Tagged as: Dating, Family, The ex-factor<< Previous question   Next question >>
Question - (20 February 2012) 1 Answers - (Newest, 20 February 2012)
A female United States age 30-35, anonymous writes:

Topic 1: My Ex

Recently I broke up with a b/f of over a year, we didnt have any sort of falling out, we simply cant/couldnt be together because of issues outside of our control. Since we both admitted that we didnt think we could wait like 10 years to be together (we are both 19), I told him that we could just keep in contact and in 10 years or w/e If it was meant to be, then we could start over. Ok, so I was feeling pretty mature about that, I didnt cry my eyes out or anything, it was really surprising to me. We talk still, but nothing like what we used to be. Ok... fast forward a bit, I meet another guy, he's nice and I'm thinking of dating him. (that has its own issues I'll get to that)

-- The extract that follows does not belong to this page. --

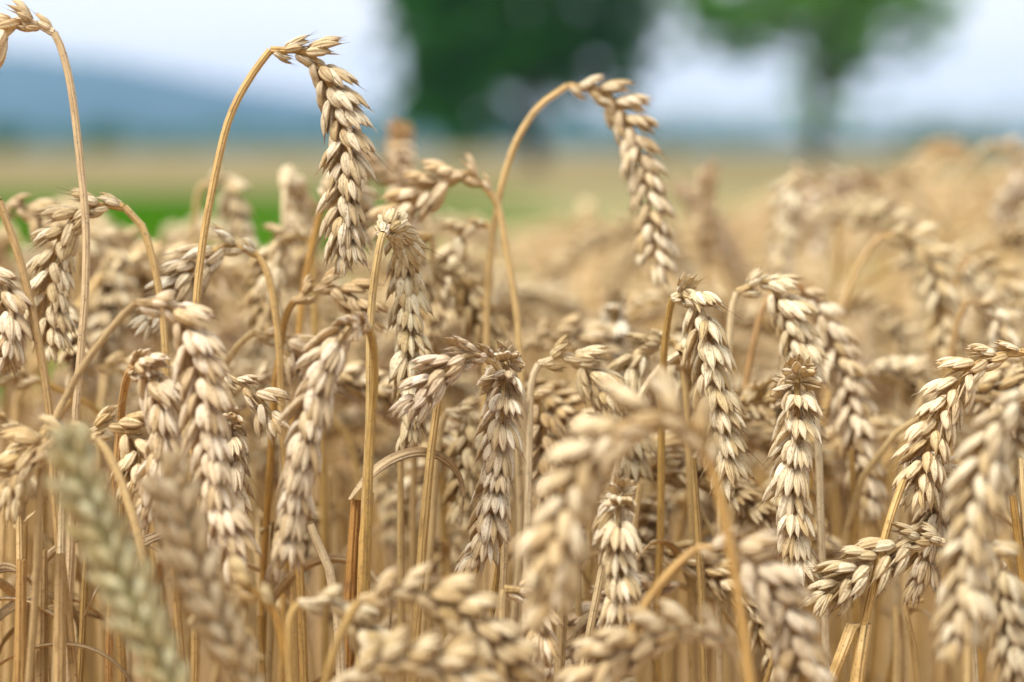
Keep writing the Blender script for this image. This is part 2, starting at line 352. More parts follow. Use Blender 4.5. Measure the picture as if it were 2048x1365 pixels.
def spikelet(seed, lod=0, openness=1.0, awny=1.0):
    r = random.Random(seed); g = Geo(); mm = .001
    ns, rings = ((14, 10), (7, 6), (5, 4))[lod]
    U = r.uniform
    def put(p, R, off):
        v, q, a = p; g.add(v @ R.T + np.array(off) * mm, q, a)
    op = openness
    for sx in (-1, 1):   # the two glumes, flanking and lowest
        R = rot('Y', sx * (15 + U(-5, 8)) * op) @ rot('X', U(-12, 0)) @ rot('Z', -sx * (46 + U(-14, 14)))
        put(pod(U(7.8, 9.3) * mm, U(4.2, 5.1) * mm, 1.45 * mm, .5 * mm, 'glume', ns, rings, .035, .04, U(.06, .18) * awny, U(0, 1)), R, (sx * 1.5, .5, 0))
    for sx in (-1, 1):   # the two outer florets
        R = rot('Y', sx * (17 + U(-5, 8)) * op) @ rot('X', U(-16, -2)) @ rot('Z', -sx * (32 + U(-12, 12)))
        put(pod(U(10.2, 12.4) * mm, U(3.2, 3.9) * mm, 1.5 * mm, .7 * mm, 'lemma', ns, rings, .04, .0, U(.06, .30) * awny, U(0, 1)), R, (sx * 1.1, 1.5, 1.2))
        if lod < 2:      # inner florets, between the outer ones
            R = rot('Y', sx * (9 + U(-5, 6)) * op) @ rot('X', U(-24, -6)) @ rot('Z', -sx * (14 + U(-14, 14)))
            put(pod(U(9.2, 10.8) * mm, U(2.7, 3.5) * mm, 1.3 * mm, .6 * mm, 'lemma', ns, rings, .04, .0, U(.03, .2) * awny, U(0, 1)), R, (sx * .8, 2.3, 2.4 + U(-.5, .5)))
        if lod < 2 and r.random() < .8:   # papery inner scale peeping out
            R2 = rot('Y', sx * (19 + U(-3, 6)) * op) @ rot('X', U(-6, 4))
            put(pod(U(10, 11.5) * mm, 2.2 * mm, .35 * mm, .35 * mm, 'lemma', max(6, ns - 4), rings, 0, 0, .25, U(0, 1)), R2, (sx * .9, .6, 1.6))
    R = rot('Y', U(-8, 8)) @ rot('X', U(-24, -12)) @ rot('Z', U(-25, 25))
    put(pod(U(7.6, 9.4) * mm, U(2.3, 3.0) * mm, 1.1 * mm, .6 * mm, 'lemma', ns, rings, .04, .0, U(.03, .15) * awny, U(0, 1)), R, (U(-.5, .5), 2.6, 3.4))
    return g.arrays()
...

So... the world loves gossiping, and of course every little detail about this guy makes it back to my ex (I've actually pinned it down on a certain mutual friend pretty sure...) Anyhow, we talked yesterday, normal stuff, we talked about games we both play and the new ones coming out. Then when I was about to go to bed (btw this particular convo was on facebook chat) he says he heard I was going to start dating, I gave a noncommittal "maybe", I was dyyyying to throw in "why?" ... but i didnt. so silence kind of ticks away, and he finally goes: just remember that I still love you.

.......... that's it. at that point I'm finally in tears and I don't know what to do now. I said "yeah" then "goodnight" and left. I don't know if its worth it to pursue a relationship where we can no longer be together... for what feels like forever. He agreed to that, so why try to deter me from dating?? I told me of a girl he liked, and I wished him good luck... it hurt, but I did it! why can't he do the same?? I don't really want to cut all contact with him... I hope you guys wont say you think I should

________________________________________

Topic 2: New date.

lol ok... so all the baggage I just explained in part 1, this guy has no inkling of it. Is it something i should tell him? (the other relationship was my first, so yeah.. dunno what to tell about "ex's" to the new date)

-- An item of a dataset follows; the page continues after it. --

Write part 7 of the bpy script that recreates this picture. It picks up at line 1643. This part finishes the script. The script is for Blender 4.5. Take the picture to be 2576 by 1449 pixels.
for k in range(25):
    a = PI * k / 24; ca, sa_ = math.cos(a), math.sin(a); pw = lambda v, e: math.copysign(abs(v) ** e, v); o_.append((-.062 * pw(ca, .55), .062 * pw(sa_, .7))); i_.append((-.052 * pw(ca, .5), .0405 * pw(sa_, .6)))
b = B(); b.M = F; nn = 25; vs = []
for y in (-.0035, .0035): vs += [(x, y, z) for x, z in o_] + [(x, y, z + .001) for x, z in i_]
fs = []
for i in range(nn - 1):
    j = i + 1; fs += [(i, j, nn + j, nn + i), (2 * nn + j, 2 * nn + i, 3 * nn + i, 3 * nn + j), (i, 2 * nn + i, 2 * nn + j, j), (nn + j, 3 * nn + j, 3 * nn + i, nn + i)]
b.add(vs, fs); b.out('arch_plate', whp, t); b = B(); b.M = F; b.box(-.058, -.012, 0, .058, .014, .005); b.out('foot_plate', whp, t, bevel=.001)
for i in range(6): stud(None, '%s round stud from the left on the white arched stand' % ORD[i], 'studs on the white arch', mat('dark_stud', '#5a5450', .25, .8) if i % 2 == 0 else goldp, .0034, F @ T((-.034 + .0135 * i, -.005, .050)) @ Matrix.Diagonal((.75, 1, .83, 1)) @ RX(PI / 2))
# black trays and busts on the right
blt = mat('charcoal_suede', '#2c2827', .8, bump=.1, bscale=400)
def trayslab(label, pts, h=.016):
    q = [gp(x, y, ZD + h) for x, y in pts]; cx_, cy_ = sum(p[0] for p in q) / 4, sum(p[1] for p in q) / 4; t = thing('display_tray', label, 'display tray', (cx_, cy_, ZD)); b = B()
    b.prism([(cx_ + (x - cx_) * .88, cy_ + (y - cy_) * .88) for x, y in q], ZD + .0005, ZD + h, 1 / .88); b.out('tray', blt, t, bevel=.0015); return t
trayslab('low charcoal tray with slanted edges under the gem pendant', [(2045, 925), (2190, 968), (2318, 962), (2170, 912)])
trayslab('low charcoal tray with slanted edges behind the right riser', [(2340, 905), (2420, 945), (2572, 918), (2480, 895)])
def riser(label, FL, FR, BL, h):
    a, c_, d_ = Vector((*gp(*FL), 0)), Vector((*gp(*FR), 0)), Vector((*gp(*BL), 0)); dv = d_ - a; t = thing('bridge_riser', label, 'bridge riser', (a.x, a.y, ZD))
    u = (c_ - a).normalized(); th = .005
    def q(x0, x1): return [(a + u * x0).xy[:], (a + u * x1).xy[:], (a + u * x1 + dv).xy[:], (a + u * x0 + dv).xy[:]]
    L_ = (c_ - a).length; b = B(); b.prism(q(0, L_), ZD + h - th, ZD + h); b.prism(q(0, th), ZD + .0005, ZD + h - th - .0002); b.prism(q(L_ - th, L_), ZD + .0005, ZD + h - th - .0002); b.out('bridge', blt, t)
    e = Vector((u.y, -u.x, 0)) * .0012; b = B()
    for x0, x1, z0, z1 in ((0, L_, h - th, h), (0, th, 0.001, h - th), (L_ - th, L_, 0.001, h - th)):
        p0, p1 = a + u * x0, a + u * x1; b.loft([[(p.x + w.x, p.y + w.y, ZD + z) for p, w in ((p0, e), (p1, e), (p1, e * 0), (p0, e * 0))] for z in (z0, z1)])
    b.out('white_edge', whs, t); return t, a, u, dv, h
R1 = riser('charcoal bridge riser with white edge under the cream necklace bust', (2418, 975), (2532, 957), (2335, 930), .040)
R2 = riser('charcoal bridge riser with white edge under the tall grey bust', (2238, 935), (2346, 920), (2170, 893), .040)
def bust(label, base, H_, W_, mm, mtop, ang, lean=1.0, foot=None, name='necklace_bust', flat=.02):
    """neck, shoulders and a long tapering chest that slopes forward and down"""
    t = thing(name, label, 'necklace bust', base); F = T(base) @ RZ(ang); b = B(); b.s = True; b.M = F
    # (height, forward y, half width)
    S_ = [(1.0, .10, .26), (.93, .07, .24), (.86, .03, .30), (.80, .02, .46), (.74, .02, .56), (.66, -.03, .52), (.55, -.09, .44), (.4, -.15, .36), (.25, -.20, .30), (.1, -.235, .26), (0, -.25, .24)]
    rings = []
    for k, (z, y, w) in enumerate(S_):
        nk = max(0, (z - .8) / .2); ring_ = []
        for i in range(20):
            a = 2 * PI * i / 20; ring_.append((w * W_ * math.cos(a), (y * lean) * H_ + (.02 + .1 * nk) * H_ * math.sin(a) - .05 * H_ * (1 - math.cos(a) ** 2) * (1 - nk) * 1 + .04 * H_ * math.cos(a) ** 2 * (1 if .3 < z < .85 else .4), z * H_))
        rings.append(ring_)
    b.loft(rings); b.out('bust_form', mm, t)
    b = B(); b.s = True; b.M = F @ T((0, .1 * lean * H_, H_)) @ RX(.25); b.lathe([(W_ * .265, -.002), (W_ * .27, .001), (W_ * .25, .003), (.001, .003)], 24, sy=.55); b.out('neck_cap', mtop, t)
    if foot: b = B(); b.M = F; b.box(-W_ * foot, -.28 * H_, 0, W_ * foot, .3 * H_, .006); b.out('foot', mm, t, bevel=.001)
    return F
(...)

Also, this guy tells me he likes me, I like him too.. we havent went on any true dates tho because he's got some pretty respectable, yet annoying standards.

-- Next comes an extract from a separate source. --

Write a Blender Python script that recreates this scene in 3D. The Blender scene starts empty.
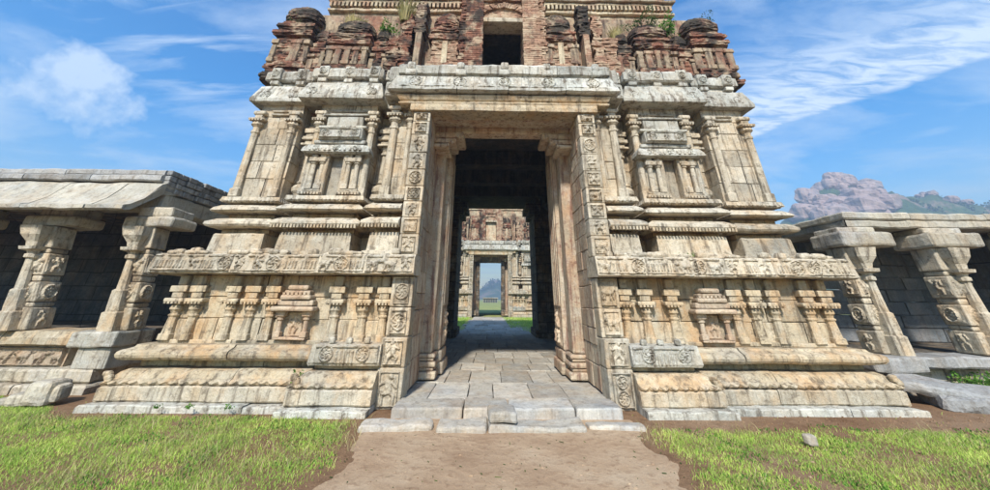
import bpy, math, random
import numpy as np
from mathutils import Vector, Matrix, noise
R = math.radians
sc = bpy.context.scene
col = sc.collection
random.seed(7)

# ------------------------------------------------------------------ materials
class NT:
    def __init__(s, name):
        s.m = bpy.data.materials.new(name); s.m.use_nodes = True
        s.t = s.m.node_tree; s.t.nodes.clear()
        s.out = s.n('ShaderNodeOutputMaterial'); s.b = s.n('ShaderNodeBsdfPrincipled')
        s.l(s.b.outputs[0], s.out.inputs[0])
        s.geo = s.n('ShaderNodeNewGeometry')
    def n(s, k, **kw):
        x = s.t.nodes.new(k)
        for a, b in kw.items(): setattr(x, a, b)
        return x
    def l(s, a, b): s.t.links.new(a, b)
    def mapv(s, scale, src=None, loc=(0,0,0)):
        m = s.n('ShaderNodeMapping'); m.inputs['Scale'].default_value = scale; m.inputs['Location'].default_value = loc
        s.l(src or s.geo.outputs['Position'], m.inputs[0]); return m.outputs[0]
    def noise(s, scale, detail=6, rough=.6, vec=None, dist=0.0):
        x = s.n('ShaderNodeTexNoise'); x.inputs['Scale'].default_value = scale
        x.inputs['Detail'].default_value = detail; x.inputs['Roughness'].default_value = rough
        x.inputs['Distortion'].default_value = dist
        s.l(vec or s.geo.outputs['Position'], x.inputs['Vector']); return x.outputs['Fac']
    def voro(s, scale, vec=None, feature='F1'):
        x = s.n('ShaderNodeTexVoronoi'); x.feature = feature; x.inputs['Scale'].default_value = scale
        s.l(vec or s.geo.outputs['Position'], x.inputs['Vector']); return x
    def ramp(s, fac, stops):
        x = s.n('ShaderNodeValToRGB'); e = x.color_ramp.elements
        while len(e) < len(stops): e.new(.5)
        for i, (p, c) in enumerate(stops):
            e[i].position = p
            if not isinstance(c, (tuple, list)): c = (c, c, c)
            e[i].color = (*c, 1)
        s.l(fac, x.inputs[0]); return x.outputs[0]
    def mix(s, fac, a, b, mode='MIX'):
        x = s.n('ShaderNodeMix'); x.data_type = 'RGBA'; x.blend_type = mode
        for inp, v in ((x.inputs[0], fac), (x.inputs[6], a), (x.inputs[7], b)):
            if isinstance(v, (int, float)): inp.default_value = v
            elif isinstance(v, (tuple, list)): inp.default_value = (*v, 1)
            else: s.l(v, inp)
        return x.outputs[2]
    def math(s, op, a, b=0.0):
        x = s.n('ShaderNodeMath'); x.operation = op
        for i, v in enumerate((a, b)):
            if isinstance(v, (int, float)): x.inputs[i].default_value = v
            else: s.l(v, x.inputs[i])
        return x.outputs[0]
    def bump(s, h, dist, strength=1.0, prev=None):
        x = s.n('ShaderNodeBump'); x.inputs['Distance'].default_value = dist; x.inputs['Strength'].default_value = strength
        s.l(h, x.inputs['Height'])
        if prev: s.l(prev, x.inputs['Normal'])
        return x.outputs[0]
    def fin(s, colr, rough=.9, nrm=None, spec=.25):
        if isinstance(colr, (tuple, list)): s.b.inputs['Base Color'].default_value = (*colr, 1)
        else: s.l(colr, s.b.inputs['Base Color'])
        s.b.inputs['Roughness'].default_value = rough
        s.b.inputs['Specular IOR Level'].default_value = spec
        if nrm: s.l(nrm, s.b.inputs['Normal'])
        return s.m

def stone_mat(name, A, B, Cc, stain=(.095,.07,.045), stain_amt=.6, ochre=(.42,.25,.10), ochre_amt=.4, pale=(.55,.53,.47), pale_amt=.3, joints=False, bump=.012, lichen=0.0):
    t = NT(name)
    big = t.noise(.9, 4, .55); mid = t.noise(4.5, 8, .68, dist=.3); fine = t.noise(38, 6, .7)
    base = t.ramp(big, [(.32, A), (.5, B), (.68, Cc)])
    isl = t.geo.outputs['Random Per Island']
    base = t.mix(.85, base, t.ramp(isl, [(0, .66), (.5, .94), (1, 1.2)]), 'MULTIPLY')
    base = t.mix(t.math('MULTIPLY', t.ramp(t.noise(2.3, 6, .65, t.mapv((1,1,.6), loc=(3,8,1))), [(.46, 0), (.62, 1)]), ochre_amt), base, ochre)
    base = t.mix(t.math('MULTIPLY', t.ramp(t.noise(3.1, 7, .7, t.mapv((1,1,1), loc=(11,2,5))), [(.5, 0), (.64, 1)]), pale_amt), base, pale)
    streak = t.noise(1.0, 7, .7, t.mapv((10,10,1.0)))
    base = t.mix(t.math('MULTIPLY', t.ramp(streak, [(.51, 0), (.64, 1)]), stain_amt), base, stain)
    blot = t.noise(6.5, 8, .75, t.mapv((1,1,1.4), loc=(7,7,7)))
    base = t.mix(t.math('MULTIPLY', t.ramp(blot, [(.55, 0), (.62, 1)]), stain_amt*.75), base, stain)
    if lichen:
        base = t.mix(t.math('MULTIPLY', t.ramp(t.noise(1.7, 8, .7, t.mapv((1,1,1), loc=(1,9,3))), [(.42, 0), (.6, 1)]), lichen), base, (.02,.02,.018))
    base = t.mix(.55, base, t.ramp(fine, [(.3, .62), (.7, 1.25)]), 'MULTIPLY')
    base = t.mix(.5, base, t.ramp(mid, [(.3, .7), (.7, 1.2)]), 'MULTIPLY')
    h = t.math('ADD', t.math('MULTIPLY', mid, 1.6), t.math('MULTIPLY', fine, .45))
    nb = t.bump(h, bump*2.2, .85)
    if joints:
        sx = t.n('ShaderNodeSeparateXYZ'); t.l(t.geo.outputs['Position'], sx.inputs[0])
        cb = t.n('ShaderNodeCombineXYZ')
        wob = t.math('MULTIPLY', t.noise(1.3, 3), .12)
        t.l(t.math('ADD', t.math('ADD', sx.outputs[0], sx.outputs[1]), wob), cb.inputs[0]); t.l(t.math('ADD', sx.outputs[2], wob), cb.inputs[1])
        br = t.n('ShaderNodeTexBrick'); t.l(cb.outputs[0], br.inputs[0])
        br.inputs['Scale'].default_value = 1; br.inputs['Brick Width'].default_value = .72; br.inputs['Row Height'].default_value = .36
        br.inputs['Mortar Size'].default_value = .012; br.inputs['Color1'].default_value = (.75,.75,.75,1); br.inputs['Color2'].default_value = (1.1,1.1,1.1,1)
        br.inputs['Mortar'].default_value = (.25,.22,.18,1)
        base = t.mix(1, base, br.outputs[0], 'MULTIPLY')
        nb = t.bump(t.math('SUBTRACT', 1.0, br.outputs['Fac']), .02, .8, nb)
    return t.fin(base, .92, nb)

M = {}
M['pale'] = stone_mat('pale_granite', (.42,.355,.25), (.51,.44,.325), (.38,.35,.28), stain_amt=.75, ochre_amt=.5, ochre=(.46,.30,.15), pale=(.60,.56,.45), pale_amt=.42)
M['warm'] = stone_mat('warm_granite', (.44,.34,.21), (.51,.42,.28), (.40,.35,.26), stain_amt=.75, ochre=(.47,.27,.115), ochre_amt=.6, pale=(.57,.52,.41), pale_amt=.35)
M['grey'] = stone_mat('grey_granite', (.38,.34,.26), (.47,.42,.32), (.32,.31,.28), stain_amt=.6, ochre_amt=.22, pale=(.50,.49,.45), pale_amt=.35)
M['cool'] = stone_mat('cool_granite', (.27,.27,.26), (.34,.33,.30), (.24,.25,.26), stain_amt=.45, ochre_amt=.12, pale=(.44,.45,.44), pale_amt=.35)
M['jamb'] = stone_mat('jamb_granite', (.45,.36,.25), (.54,.45,.32), (.44,.29,.20), stain=(.16,.07,.05), stain_amt=.8, ochre=(.45,.24,.12), ochre_amt=.5, pale=(.55,.52,.44), pale_amt=.35)
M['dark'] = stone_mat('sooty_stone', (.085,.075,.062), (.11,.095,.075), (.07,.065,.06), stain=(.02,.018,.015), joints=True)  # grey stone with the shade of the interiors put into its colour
M['sootplaster'] = stone_mat('sooty_plaster', (.34,.25,.16), (.44,.34,.22), (.28,.20,.14), stain=(.05,.035,.03), stain_amt=.8, ochre=(.24,.10,.06), ochre_amt=.8, pale=(.52,.45,.33), pale_amt=.35, lichen=.35)
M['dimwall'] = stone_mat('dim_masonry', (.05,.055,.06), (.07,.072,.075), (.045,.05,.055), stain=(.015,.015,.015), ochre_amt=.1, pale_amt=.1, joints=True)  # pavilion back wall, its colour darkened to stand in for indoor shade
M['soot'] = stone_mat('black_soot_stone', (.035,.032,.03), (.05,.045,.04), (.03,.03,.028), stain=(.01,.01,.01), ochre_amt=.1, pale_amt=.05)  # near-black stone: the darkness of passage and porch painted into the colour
M['palegrey'] = stone_mat('pale_grey_granite', (.40,.385,.32), (.50,.48,.40), (.33,.34,.30), stain_amt=.8, ochre_amt=.2, pale=(.60,.59,.54), pale_amt=.4)
M['cleanplaster'] = M['pale']
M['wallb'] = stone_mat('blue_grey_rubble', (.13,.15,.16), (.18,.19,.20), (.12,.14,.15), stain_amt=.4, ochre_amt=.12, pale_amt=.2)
M['roofstone'] = stone_mat('roof_stone', (.36,.34,.28), (.44,.40,.31), (.30,.31,.29), stain_amt=.4, ochre_amt=.2)
M['plaster'] = stone_mat('old_plaster', (.52,.42,.27), (.58,.49,.33), (.48,.37,.23), stain_amt=.65, ochre=(.34,.15,.08), ochre_amt=.6, pale=(.62,.56,.42), lichen=.25)
M['slab'] = stone_mat('paving_stone', (.38,.35,.30), (.47,.43,.35), (.34,.34,.32), stain_amt=.35, ochre_amt=.25, pale_amt=.3, bump=.006)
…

My parents are muslim, they want me to date with a chaperone. (not asking any opinions on that right now, thanks) This guy wants 1) to be in good standing with my parents and 2)doesnt want a chaperone. So he feels very uncomfortable with the idea of sneaking behind their backs, and also very uncomfortable with the idea of getting a third wheel.

While I totally respect on MANY levels, how this young guy has such immense regard for my parents, who he's never met, and through me telling it, they probably come off as a little mean. I don't understand how this relationship can progress with that sort of stand he's taken there. But... he says he wants to pursue it.

Is there some sort of 3rd option he's implying that I'm totally missing the hint on?? or..... ?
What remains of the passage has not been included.